As with all good times they come to an end and mine was the next day. I was walking down Quinpool Road when a policeman came up to me and asked where I lived. I said oh just around the corner to which the policeman replied, show me.

I went to the corner and when I got there I took off running as fast as I could but I just couldn’t out run the policeman. The next thing I knew we were back at the orphanage and there was Sister Superior and Sister Theodore. I was scared to death. What were they going to do to me? But to my relief, they gathered me up in their arms and just hugged and hugged me. I was stunned.

Just a smile or a gentle touch can change not only the moment for someone but the rest of their life.

I experience­d my cup of kindness as a young boy in St.
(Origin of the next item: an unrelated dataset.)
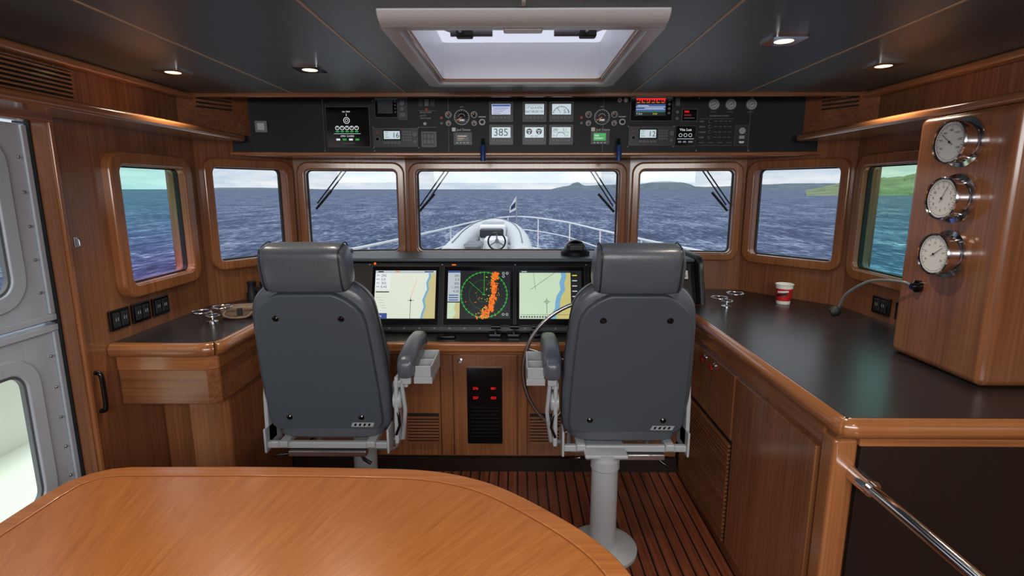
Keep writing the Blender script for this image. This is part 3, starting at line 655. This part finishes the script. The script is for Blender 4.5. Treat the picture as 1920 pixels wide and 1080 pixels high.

Joseph’s orphanage in Halifax. When I first arrived, scared and all alone, Sister Theodore, one of the nuns working there, took me aside. With her warm smile and gentle voice, she sat me down, gave me a cup of hot chocolate and assured me I would be OK. She told me not to be afraid, that she would look after me.

Even after running away for over a week, only love was evident. My cup of kindness was and still is that memory that has carried me through the gauntlet of life.

“I didn’t run but merely walked at a leisurely pace enjoying all the sights and sounds, feeling any minute someone would surly come looking for me and take me back. But no, I just kept on walking.”